- Task
Select the lines that hold the word "part" and copy each one.

- Supplied information
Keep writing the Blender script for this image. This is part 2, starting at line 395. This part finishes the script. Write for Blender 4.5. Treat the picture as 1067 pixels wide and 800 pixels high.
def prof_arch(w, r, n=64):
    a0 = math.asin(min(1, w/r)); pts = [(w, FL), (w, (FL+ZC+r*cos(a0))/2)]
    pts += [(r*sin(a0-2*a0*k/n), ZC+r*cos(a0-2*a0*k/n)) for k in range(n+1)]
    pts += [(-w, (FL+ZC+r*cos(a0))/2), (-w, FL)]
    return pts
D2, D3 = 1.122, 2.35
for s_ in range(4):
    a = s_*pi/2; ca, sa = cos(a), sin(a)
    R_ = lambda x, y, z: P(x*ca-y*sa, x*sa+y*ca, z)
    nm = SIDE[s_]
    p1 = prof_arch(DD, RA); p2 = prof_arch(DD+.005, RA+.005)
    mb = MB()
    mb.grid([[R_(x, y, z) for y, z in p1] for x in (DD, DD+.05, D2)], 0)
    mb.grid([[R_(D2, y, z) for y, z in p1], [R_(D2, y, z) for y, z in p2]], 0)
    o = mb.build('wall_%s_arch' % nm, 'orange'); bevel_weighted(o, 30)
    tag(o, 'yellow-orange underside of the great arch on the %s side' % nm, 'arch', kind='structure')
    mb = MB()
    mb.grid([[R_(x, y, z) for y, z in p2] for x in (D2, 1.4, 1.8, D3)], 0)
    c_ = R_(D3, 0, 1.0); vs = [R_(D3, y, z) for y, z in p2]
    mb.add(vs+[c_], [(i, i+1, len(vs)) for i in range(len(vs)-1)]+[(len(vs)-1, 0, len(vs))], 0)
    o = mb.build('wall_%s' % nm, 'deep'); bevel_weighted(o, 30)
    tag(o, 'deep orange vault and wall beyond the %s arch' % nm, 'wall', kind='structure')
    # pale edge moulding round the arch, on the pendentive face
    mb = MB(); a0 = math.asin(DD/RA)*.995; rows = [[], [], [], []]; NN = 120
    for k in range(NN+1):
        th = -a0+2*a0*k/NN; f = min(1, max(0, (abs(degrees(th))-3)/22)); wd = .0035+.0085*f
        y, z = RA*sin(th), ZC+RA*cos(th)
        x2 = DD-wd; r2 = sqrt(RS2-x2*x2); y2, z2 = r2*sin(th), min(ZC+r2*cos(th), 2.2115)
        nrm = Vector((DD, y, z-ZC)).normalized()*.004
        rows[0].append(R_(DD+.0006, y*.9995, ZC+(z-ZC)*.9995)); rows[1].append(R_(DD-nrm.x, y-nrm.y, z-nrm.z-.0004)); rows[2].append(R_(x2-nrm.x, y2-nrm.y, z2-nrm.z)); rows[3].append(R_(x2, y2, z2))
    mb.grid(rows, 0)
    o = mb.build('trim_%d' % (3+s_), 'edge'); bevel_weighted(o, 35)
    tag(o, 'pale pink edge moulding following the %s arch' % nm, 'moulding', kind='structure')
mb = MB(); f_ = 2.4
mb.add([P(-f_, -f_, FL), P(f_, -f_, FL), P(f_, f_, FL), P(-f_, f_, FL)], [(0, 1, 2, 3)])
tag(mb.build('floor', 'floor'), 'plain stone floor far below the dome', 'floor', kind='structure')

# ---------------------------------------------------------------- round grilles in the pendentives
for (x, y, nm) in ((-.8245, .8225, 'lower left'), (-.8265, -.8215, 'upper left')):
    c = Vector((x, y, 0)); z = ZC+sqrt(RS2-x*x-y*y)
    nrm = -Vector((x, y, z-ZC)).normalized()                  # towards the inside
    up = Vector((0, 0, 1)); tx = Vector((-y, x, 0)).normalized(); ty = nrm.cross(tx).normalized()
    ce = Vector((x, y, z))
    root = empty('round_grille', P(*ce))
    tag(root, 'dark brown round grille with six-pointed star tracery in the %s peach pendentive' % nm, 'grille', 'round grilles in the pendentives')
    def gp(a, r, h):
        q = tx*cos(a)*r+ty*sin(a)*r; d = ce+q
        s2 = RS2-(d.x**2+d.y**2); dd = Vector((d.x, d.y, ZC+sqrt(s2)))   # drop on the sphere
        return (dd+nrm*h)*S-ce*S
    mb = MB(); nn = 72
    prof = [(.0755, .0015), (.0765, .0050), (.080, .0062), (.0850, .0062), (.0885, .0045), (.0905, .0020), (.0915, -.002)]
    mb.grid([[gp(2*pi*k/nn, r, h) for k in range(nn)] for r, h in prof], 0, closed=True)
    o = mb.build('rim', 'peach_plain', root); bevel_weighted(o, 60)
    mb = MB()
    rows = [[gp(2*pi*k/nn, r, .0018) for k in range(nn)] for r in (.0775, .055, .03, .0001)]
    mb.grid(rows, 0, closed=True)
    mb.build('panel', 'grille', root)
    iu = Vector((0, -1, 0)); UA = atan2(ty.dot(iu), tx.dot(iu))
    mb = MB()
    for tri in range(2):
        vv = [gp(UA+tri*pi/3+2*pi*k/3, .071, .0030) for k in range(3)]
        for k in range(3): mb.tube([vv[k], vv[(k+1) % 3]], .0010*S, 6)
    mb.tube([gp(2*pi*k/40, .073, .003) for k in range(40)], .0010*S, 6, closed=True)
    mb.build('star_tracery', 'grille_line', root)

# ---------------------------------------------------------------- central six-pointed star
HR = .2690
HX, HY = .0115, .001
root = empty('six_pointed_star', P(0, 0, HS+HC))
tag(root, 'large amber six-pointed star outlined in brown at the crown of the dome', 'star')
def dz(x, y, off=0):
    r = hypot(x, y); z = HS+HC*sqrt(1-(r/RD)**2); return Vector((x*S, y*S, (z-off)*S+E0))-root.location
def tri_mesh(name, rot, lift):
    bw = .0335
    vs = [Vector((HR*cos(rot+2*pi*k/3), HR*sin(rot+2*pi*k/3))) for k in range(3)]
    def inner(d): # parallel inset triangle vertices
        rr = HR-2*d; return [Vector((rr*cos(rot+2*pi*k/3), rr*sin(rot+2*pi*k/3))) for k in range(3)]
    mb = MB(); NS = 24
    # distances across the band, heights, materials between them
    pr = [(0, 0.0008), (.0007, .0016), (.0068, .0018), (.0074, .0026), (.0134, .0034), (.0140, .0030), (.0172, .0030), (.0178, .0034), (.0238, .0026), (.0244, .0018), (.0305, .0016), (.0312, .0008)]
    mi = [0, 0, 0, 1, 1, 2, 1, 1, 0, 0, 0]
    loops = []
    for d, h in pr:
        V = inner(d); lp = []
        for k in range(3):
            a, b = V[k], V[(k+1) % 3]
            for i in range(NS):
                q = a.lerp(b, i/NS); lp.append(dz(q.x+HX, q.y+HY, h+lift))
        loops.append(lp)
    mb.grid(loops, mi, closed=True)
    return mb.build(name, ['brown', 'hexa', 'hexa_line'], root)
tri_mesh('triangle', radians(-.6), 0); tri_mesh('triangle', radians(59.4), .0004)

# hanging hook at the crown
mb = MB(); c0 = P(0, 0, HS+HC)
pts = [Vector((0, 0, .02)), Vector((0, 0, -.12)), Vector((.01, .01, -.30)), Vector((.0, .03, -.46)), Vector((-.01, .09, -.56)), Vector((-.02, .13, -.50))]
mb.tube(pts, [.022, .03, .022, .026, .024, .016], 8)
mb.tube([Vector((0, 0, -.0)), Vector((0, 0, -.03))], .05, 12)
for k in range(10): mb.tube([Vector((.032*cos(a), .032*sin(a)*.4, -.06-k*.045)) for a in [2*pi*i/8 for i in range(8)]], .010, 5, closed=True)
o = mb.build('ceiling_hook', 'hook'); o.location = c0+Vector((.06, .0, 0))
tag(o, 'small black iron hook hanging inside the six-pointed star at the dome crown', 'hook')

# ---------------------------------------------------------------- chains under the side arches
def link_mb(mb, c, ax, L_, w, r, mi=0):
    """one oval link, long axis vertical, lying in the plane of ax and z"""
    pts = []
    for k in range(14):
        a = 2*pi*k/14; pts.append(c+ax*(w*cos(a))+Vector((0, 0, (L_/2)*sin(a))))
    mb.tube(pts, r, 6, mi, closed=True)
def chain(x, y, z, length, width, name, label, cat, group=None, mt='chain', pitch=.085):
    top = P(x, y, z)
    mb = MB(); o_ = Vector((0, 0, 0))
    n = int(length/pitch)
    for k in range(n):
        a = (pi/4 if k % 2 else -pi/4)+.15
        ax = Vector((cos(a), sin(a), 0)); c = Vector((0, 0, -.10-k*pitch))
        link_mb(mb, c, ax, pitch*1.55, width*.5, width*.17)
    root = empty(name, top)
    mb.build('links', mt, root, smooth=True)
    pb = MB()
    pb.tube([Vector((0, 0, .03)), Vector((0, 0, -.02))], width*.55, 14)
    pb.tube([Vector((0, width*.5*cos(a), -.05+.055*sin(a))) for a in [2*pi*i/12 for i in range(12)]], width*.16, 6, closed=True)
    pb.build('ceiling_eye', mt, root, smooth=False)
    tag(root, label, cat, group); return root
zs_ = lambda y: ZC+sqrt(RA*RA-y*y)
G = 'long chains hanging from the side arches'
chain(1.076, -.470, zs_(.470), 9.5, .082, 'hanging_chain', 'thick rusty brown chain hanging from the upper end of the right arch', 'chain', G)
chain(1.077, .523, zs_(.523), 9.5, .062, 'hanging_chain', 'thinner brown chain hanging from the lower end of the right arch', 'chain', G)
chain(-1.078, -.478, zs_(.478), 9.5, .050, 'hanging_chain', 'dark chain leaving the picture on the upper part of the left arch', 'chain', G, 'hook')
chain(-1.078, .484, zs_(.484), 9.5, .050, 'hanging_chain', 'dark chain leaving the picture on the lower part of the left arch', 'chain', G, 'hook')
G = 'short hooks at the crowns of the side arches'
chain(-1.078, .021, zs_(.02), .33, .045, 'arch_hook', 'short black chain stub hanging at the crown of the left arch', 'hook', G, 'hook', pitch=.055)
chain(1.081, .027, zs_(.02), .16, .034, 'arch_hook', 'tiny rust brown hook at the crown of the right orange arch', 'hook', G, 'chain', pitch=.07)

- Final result
Keep writing the Blender script for this image. This is part 2, starting at line 395. This part finishes the script. Write for Blender 4.5. Treat the picture as 1067 pixels wide and 800 pixels high.
chain(-1.078, -.478, zs_(.478), 9.5, .050, 'hanging_chain', 'dark chain leaving the picture on the upper part of the left arch', 'chain', G, 'hook')
chain(-1.078, .484, zs_(.484), 9.5, .050, 'hanging_chain', 'dark chain leaving the picture on the lower part of the left arch', 'chain', G, 'hook')